Pocos días después de que a Onetti le diesen el Cervantes compré en un kiosco Los adioses. Una edición de Bruguera, el volumen venía forrado en plástico. Recuerdo la portada, verde, o eso espero. Me metí el libro en el bolsillo delantero de un chubasquero azul en aquel lluvioso abril de cuerdas de tender, pinzas de la ropa, sardinas frías, motos sin carné, carteles de Leonard Cohen y pelo largo.

La novela es una extraña historia de amor en un pueblo con dos mundos: un hotel en la sierra para tísicos, la mayoría condenados a muerte y un almacén, abajo, en donde todo se compra y se vende. El frío narrador comienza a sentir lástima  por un enfermo, un ex basquetbolista taciturno y en franca decadencia física. Se interesa por las cartas de dos mujeres completamente distintas que aparecen en la vida del enfermo.

Hay muertes dulces, de las que uno no se entera; fallecimientos producidos por braseros con todos atufados como pajaritos. Madre, para evitarlo, echaba un hierro oxidado, una herradura generalmente, dentro, con aquello evitaba nuestra muerte, o al menos eso decía. Lo que no lograba era que la punta de las suelas de goma de los zapatos se quemase, llenando la estancia de ese olor particular, acre, pero confortable.

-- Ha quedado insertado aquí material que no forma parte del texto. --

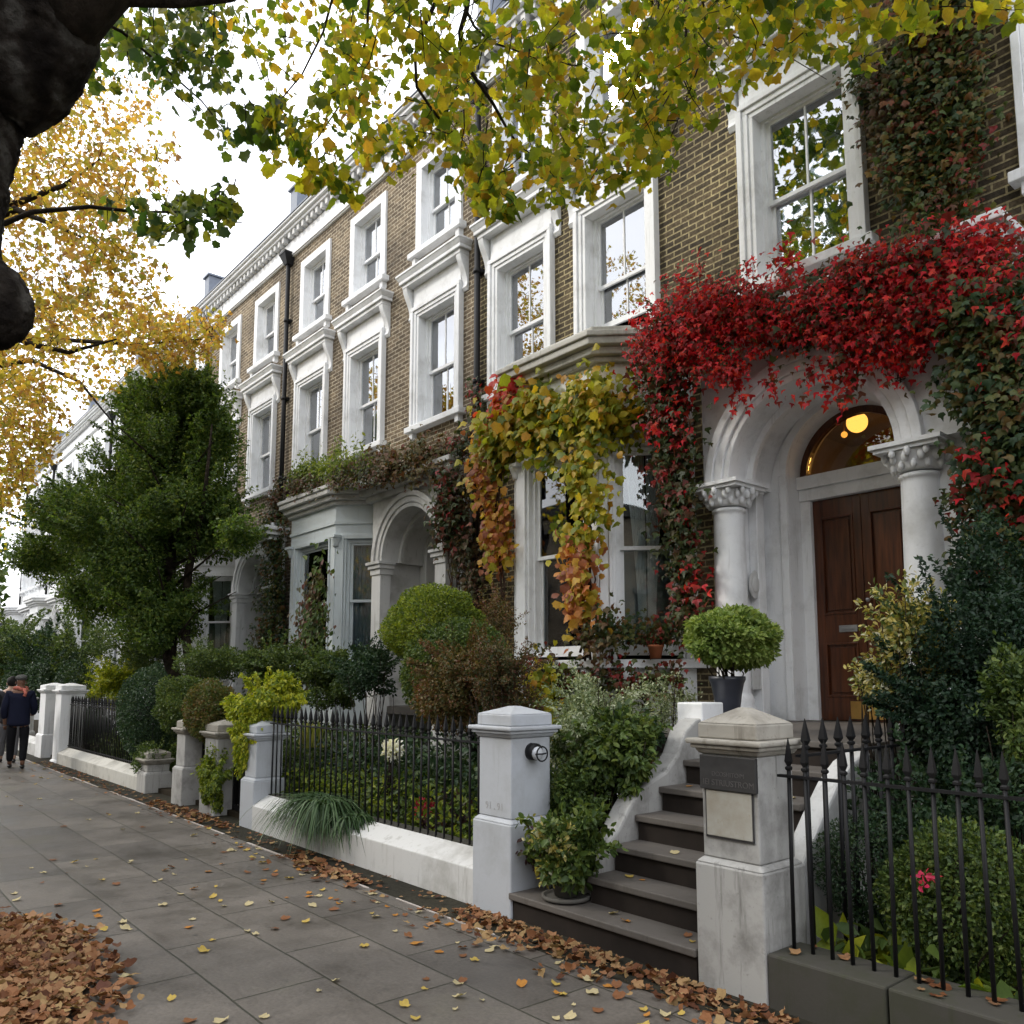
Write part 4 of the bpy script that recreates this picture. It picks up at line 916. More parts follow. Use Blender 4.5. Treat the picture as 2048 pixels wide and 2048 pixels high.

El astillero impregnado de polvo, envuelto en suciedad y óxido, lleno de escombros y abandono y con sabor a Lucky Strike. Noches de gasolinera en hamacas de playa; de Ocaraf Solrac, rosas de sanatorio, incipiente movida y reciente asonada. La decadencia de la novela me cautivó y, sobre todo, la personalidad irredenta del autor.

Larsen regresa a Santa María cinco años después de su destierro. Jeremias Petrus le propone la Gerencia General del Astillero y acepta.

Astillas como combustible utilizado por San José para calentar a la Sagrada Familia en el imaginario bondadoso y materno, totalmente apócrifo y esperanzador.

Para esta noche, metida en un bolso de lona verde OTAN. La pieza contribuía a nuestro calculado desaliño indumentario. Querían, un profesor de literatura  —contenido, petulante, fumador, sofista y pesado, gracias al que descubrí a Cunqueiro— y uno de inglés  —sevillano, buena persona y con pañuelo de cuello—, que sirviese la novela de excusa para entablar conversación y después relación, si llegase el caso, con una chica que ellos pensaban que me convenía. Desde ese instante, además de sus virtudes, tuvieron en su hoja de servicios la maca de trotaconventos fracasados, pues mi timidez patológica me impidió acercarme a menos de cien metros de la prevista señorita. Recuerdo la anécdota pero no a la elegida por ellos, extrañas maneras de la memoria.

La narración se desarrolla en una Buenos Aires hostil. Bares, prostíbulos, sedes de partidos, pensiones, hoteles, esbirros, el Jefe, Morasan, desaparecidos, el peronismo. Sin ninguna concesión, llena de mal, certera.

Hay escritos que no son de Onetti, sólo son peores.